É isso mesmo. Tapas na cara. Bofetadas estaladas e sem pudor que esfolam a carne das bochechas indefesas.
Não tem jeito, não tem saída. Quando se acha que está tudo bem, ela surge, intrépida, pra provar que “tudo bem” é só uma invenção que dissimula nossas falhas e temores. Se, num momento inocente, o caminho parece reto, é porque ela está na caixa de Pandora engenhando o próximo baile.
Tapas na cara são excelentes para eliminar certezas. O indivíduo está lá, todo convicto de sua estrada, gestando em si um bocado de verdades… Começa a se achar interessante; tocar um projetinho tímido; colocar um pé atrás do outro, numa frágil linha reta… Incauto! O cenário da segurança é o preferido da hospedeira. É porrada para todo lado.
Basta que se descuide das palavras, dos hormônios ou dos sonhos (ou de qualquer das fraquezas humanas).

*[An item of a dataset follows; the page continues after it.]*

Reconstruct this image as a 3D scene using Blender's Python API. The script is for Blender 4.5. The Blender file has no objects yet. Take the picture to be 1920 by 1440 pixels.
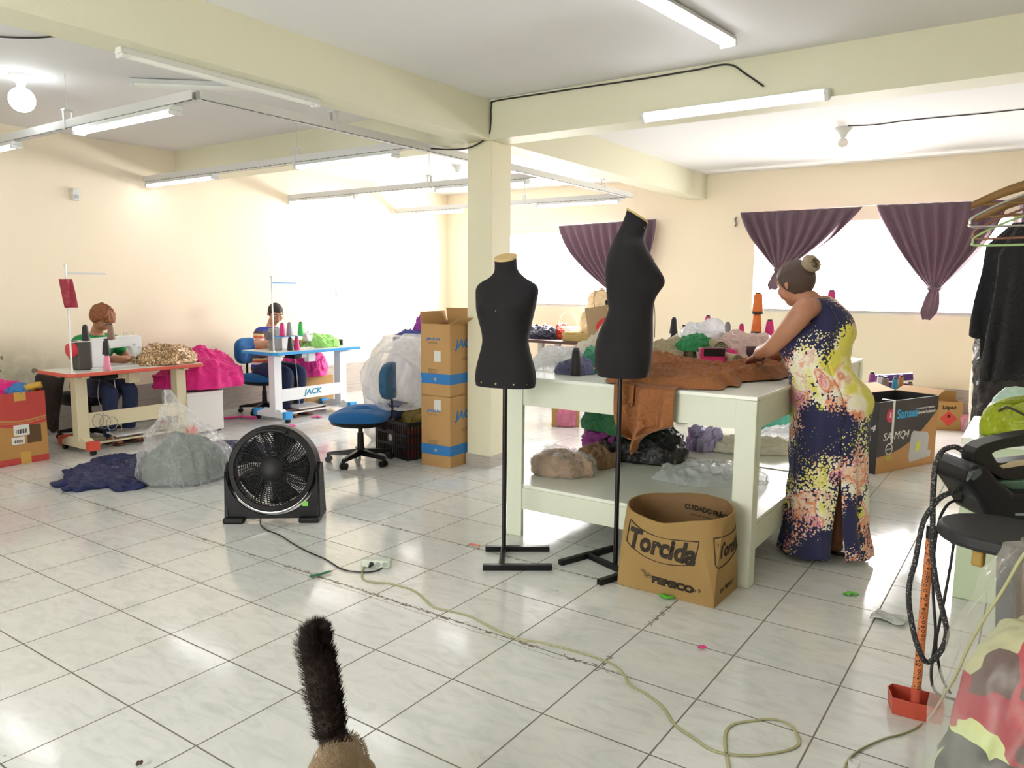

Dar a qualquer desses um instante de autonomia é a certeza de plantar o golpe certeiro. Falar demais é porrada certa. Falar de menos também. Obedecer ao corpo — tão cru, tão vil — é construir o próprio abismo. Dar vazão aos sonhos — esses tolos incansáveis — é subir bem alto só para mirar o vale de cima. O segredo é querer nada para ser livre.
As bofetadas vêm sob formas diversas: um amigo que decide liberar os cachorros, um familiar que cisma de puxar o tapete, uma oportunidade que dá as caras e se recolhe após causar frisson. Pode ser um livro cheio de carapuças prontinhas para ser usadas, ou uma situação embaraçosa que arranca todo mundo da inércia de uma só vez. Pode, ainda, ser a sutil ausência da palavra, aquela plácida nudez carregada de fel, que encontra na pele da cara uma morada incompetente.
Só que a gente, essa manada de bobocas, tem mania de mirar o queixo para o céu. E se levanta, e cospe poeira, e se irrita, e cai do precipício. Mas lá se manda o queixo para o céu de novo. Vai entender. A vida é tapa atrás de tapa. Mas a gente é cara de ferro e um dia entende que muito buscamos porque nada somos.